Happy Holidays or Merry Christmas?

Tis the season for Holiday cheer, a time when people go nuts trying to find the best deals on gifts to give to loved ones, decorating their homes with lights, and spending time enjoying family traditions.

Around this time of year, you also hear people wishing blessings upon one another, even strangers. Which brings me to my pet peeve: political correctness.

Have you ever said, “Have a Merry Christmas” to someone and had them get mad at you simply because you did not say, “Happy Holidays”?

If you have, you probably quickly apologized, like me, saying that you meant no disrespect, only to find out that the person doesn’t even practice a different religion from Christianity.

I’m not saying that I disagree with the concept of political correctness, because I wouldn’t like being forced to say, “Happy Hanukkah” when I am not Jewish.

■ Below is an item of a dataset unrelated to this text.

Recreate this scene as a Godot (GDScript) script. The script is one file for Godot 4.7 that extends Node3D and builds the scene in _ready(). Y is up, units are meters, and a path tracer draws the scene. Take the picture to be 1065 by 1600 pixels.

But, when people try not to offend anybody by saying “Happy Holidays,” they run the risk of offending everyone because the greeting is so vague that it does not communicate anything in particular.

Didn’t you ever stop to think why we don’t say “Happy Holidays” around Halloween or Easter? It could just as easily apply to those times of year.

Whether I celebrate a particular holiday or not, I should be able to wish someone to have a happy day on that holiday. “Merry Christmas” should never be something to take offense in. Neither should “Happy Hanukkah” or “Happy Kwanza” incite any more malice than “Happy New Year.”

When receiving any such greeting, one should not be concerned with what he or she personally believes or celebrates. Rather, he or she should simply take it in stride and accept that the speaker simply wants him to have a nice day.

In fact, if anybody has a right to take offense when exchanging greetings this December, it would be someone who has had their cheerful greeting of “Merry Christmas” or what-have-you rejected by the listener. When a listener rejects such a greeting, they not only reject the goodwill that the speaker was trying to communicate, but they also are showing some amount of malice toward the belief system from which the holiday in question originates.

I have noticed that public schools have made a change from using the term “Christmas Break” to using “Winter Break.”

It has come to my attention that with this people now assume that Lakeland also switched over, but to clarify, Lakeland says, “Christmas Break” in its student planners. The reason is because Lakeland is a UCC affiliated school.

Although Lakeland does not require students to practice Christianity, they still maintain their Christian background and use “Christmas Break” because this is a private school, and they are not legally obligated to follow political correctness.

It is my personal opinion that people should be able to have freedom of speech, one value which our country was founded upon.

So, if need be, forgive me when I say, “Have a Merry Christmas my Lakeland family and a Happy New Year. I will see you come the beginning of spring semester.”